Este año vivimos la peor crisis de abastecimiento de agua potable en el país de por lo menos los últimos 40 años. A pesar de las aseveraciones contradictorias y falsas de parte de OSE y el gobierno nacional, quedó claro que el descomunal aumento de los valores en cloruros y en sodio en el agua tenía importantes implicancias para la salud de la población.
1.700.0000 personas se quedaron, de un día para otro, sin agua potable, en un país que en octubre de 2004 y a través de un plebiscito dictaminó en el Artículo 47 de su Constitución que el agua potable es un derecho humano fundamental, y que los servicios de agua potable y saneamiento deben ser prestados exclusiva y directamente por personas jurídicas estatales.
Ante esta situación resulta fundamental realizar un análisis en profundidad de las causas estructurales de la crisis hídrica y sanitaria, lo cual implica ir más allá de la sequía que atravesó el país. Un análisis integral de la coyuntura actual exige poner la mirada en la falta y/o débil ejecución de políticas de gestión sustentable y participativa de las cuencas hidrográficas, que ha generado una situación crítica en la cuenca del Río Santa Lucía, fuente de agua para más del 60% de la población nacional.

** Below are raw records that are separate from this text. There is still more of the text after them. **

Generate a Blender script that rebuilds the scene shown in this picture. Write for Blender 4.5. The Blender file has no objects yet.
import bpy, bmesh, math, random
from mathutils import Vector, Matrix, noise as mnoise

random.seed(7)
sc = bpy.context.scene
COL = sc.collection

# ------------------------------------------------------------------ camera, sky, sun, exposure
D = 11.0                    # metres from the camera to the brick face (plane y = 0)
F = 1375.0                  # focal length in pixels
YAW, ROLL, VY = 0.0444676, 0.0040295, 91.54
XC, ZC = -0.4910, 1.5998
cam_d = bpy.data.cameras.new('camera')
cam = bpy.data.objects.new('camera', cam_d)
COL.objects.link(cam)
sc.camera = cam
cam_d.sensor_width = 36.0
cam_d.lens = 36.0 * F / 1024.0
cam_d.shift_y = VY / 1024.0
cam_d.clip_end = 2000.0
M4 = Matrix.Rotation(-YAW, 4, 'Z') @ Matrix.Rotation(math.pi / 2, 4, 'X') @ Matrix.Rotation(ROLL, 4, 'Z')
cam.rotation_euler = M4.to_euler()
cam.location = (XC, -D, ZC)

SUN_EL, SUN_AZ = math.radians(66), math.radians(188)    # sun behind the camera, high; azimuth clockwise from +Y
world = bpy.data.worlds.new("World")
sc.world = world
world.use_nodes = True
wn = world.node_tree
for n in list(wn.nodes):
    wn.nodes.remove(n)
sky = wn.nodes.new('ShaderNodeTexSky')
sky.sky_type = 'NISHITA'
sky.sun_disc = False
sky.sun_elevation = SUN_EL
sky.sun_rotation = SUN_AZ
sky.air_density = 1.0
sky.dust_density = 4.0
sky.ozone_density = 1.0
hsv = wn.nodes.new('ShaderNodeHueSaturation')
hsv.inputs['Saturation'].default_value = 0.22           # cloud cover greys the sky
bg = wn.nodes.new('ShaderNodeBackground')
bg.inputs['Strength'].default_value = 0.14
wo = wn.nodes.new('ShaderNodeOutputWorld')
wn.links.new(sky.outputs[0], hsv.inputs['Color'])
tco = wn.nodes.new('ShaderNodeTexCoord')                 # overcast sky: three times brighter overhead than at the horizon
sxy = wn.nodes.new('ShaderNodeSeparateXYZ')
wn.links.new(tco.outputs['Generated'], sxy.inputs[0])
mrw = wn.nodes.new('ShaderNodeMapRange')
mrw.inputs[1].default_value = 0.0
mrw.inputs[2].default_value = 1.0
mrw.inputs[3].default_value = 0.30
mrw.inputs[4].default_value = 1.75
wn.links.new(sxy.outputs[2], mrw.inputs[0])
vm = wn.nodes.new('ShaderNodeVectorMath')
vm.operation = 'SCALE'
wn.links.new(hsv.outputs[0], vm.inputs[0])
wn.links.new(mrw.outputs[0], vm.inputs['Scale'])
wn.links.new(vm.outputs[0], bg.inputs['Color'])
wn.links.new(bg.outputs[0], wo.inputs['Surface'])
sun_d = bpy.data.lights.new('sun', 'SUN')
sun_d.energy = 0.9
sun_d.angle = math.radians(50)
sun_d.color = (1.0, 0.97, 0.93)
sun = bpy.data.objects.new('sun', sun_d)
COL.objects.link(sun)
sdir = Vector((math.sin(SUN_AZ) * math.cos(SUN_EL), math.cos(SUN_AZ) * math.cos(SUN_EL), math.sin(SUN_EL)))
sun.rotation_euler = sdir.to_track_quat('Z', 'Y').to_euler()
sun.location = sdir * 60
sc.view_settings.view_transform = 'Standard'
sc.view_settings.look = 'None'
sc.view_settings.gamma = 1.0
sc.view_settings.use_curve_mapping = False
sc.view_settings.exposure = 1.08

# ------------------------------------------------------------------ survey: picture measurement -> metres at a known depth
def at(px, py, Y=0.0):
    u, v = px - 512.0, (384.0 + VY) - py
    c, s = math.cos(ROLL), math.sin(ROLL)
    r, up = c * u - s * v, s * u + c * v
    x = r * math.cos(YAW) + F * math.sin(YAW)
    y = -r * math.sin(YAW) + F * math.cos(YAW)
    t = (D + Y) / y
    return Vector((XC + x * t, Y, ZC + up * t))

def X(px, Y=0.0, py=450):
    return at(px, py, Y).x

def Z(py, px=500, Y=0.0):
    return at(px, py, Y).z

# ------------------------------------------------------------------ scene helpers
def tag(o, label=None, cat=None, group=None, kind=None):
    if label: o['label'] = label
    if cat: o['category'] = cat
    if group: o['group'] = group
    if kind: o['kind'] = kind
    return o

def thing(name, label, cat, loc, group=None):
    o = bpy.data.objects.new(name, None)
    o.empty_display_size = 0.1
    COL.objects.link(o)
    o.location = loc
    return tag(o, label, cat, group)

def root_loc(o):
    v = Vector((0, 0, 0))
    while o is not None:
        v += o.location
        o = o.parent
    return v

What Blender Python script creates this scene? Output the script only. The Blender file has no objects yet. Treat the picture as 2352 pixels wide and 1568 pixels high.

A su vez, se ha eludido y negado un debate profundo sobre el modelo productivo, sobre las implicancias de la apuesta al agronegocio forestal y celulósico, con sus paquetes tecnológicos asociados, y los impactos en nuestros bienes comunes, muy especialmente en el agua. En ese sentido, no se han aceptado nuevas medidas sugeridas por la sociedad civil y la academia para reducir el impacto del agronegocio.
Por el contrario, lo que vemos son límites y recortes a la participación de la sociedad civil en la planificación, gestión y control del agua en los territorios, obstaculizando el normal funcionamiento de las comisiones de cuenca y los consejos regionales de recursos hídricos. Además, hay que señalar una reducción progresiva de las inversiones en infraestructura y de personal en la OSE.
El “abandono” de OSE tal vez pueda ser explicado por las nuevas apuestas del gobierno nacional a la privatización del servicio de agua potable, con el proyecto Neptuno, también llamado Arazatí.
Frente a este panorama, adquiere especial valor este documento, que es producto de un diálogo que tuvo como protagonistas a la Red Nacional de Semillas Nativas y Criollas y REDES – Amigos de la Tierra Uruguay, que da cuenta de numerosas consecuencias socio-ambientales de una política de manejo del territorio y sus cuencas guiada por el interés económico y no por la necesidad de salvaguardar la salud de los territorios y sistemas ecológicos para garantizar la realización de los derechos humanos y de los pueblos, y la sustentabilidad de la vida.
Este proceso de diálogo e investigación participativa que Julián Ariza documentó cuidadosamente, se inició hace varios años y no previmos en ese momento la crisis del agua actual. Sin embargo, las organizaciones que luchan por el derecho humano al agua y la soberanía alimentaria con una perspectiva de justicia ambiental llevamos décadas denunciando que el modelo del agronegocio afecta gravemente nuestros suelos, biodiversidad, el agua y la salud de la población. Por eso compartimos el fruto de nuestros debates.
El presente trabajo se mete en las entrañas de las vulneraciones al derecho humano al agua por parte del agronegocio forestal y sojero, en la apuesta redoblada a los agrotóxicos y sus consecuencias, en la amenaza de la minería y el fracking y las falsas soluciones del capitalismo verde. Las siguientes páginas también dan cuenta que las causas estructurales de la crisis hídrica, como la apuesta a un modelo productivo que avasalla los bienes comunes y a una gestión territorial que beneficia a las empresas y no a los pueblos, no son casuales.
Son parte de un paquete enmarcado por otros proyectos regresivos en materia de derechos humanos y justicia ambiental, como la Ley de Riego, la Ley de Urgente Consideración (LUC), el Proyecto Neptuno, la Ley de zonas francas y los mecanismos de estímulo a las inversiones extranjeras, los tratados bilaterales de inversión y los mecanismos de resolución de controversias de tipo inversionista-Estado. A lo que hay que agregar las leyes de presupuesto y las rendiciones de cuenta que siguen recortando el papel del Estado en muchas esferas.
La clave, las respuestas, pasan por promover una política pública con instrumentos que hagan posible un proceso soberano de gestión del territorio y sus cuencas, que respete los ciclos hidrológicos, asegure la participación social en la gestión de los bienes comunes, y promueva la agroecología en un marco de soberanía alimentaria. Una política que, al fin y al cabo, garantice los derechos humanos y de los pueblos.